35  (1) Despite section 5, if a contract contains a term or condition excluding coverage for loss or damage to property caused by a criminal or intentional act or omission of an insured or any other person, the exclusion applies only to the claim of a person

(a) whose act or omission caused the loss or damage,

(b) who abetted or colluded in the act or omission,

(c) who

(i) consented to the act or omission, and

(ii) knew or ought to have known that the act or omission would cause the loss or damage, or

(d) who is in a class prescribed by regulation.

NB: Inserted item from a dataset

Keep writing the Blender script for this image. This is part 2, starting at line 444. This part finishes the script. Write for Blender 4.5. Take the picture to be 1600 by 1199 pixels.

The Alberta Insurance Act, RSA 2000, c I-3, contains virtually identical language at section 541. Such remedial legislation in Ontario would have allowed coverage for the plaintiff’s claim in Soczek.

While these exclusion clauses still apply in Ontario to situations where a single co-insured to a policy intentionally or criminally caused the act that led to the loss in question, the Ontario Legislature may see fit to respond given the tragic nature of this case and the comments from Morgan J.  Possible amendments would be similar in language to those of Alberta and British Columbia, which would allow innocent co-insureds to recover under an insurance policy despite the criminal wrongdoing of another co-insured.  Such amendments would accord with the ‘reasonable expectations’ of reasonable persons purchasing property insurance.

Update, April 25, 2017: As advised, legislative changes may be coming. An Ontario Liberal MPP has said that he expects to introduce a private members’ bill aimed at bringing Ontario in line with BC, Alberta, and Quebec. The bill could possibly pass by June 2017. We will have further updates on the Miller Thomson Insurance Blog as these changes develop.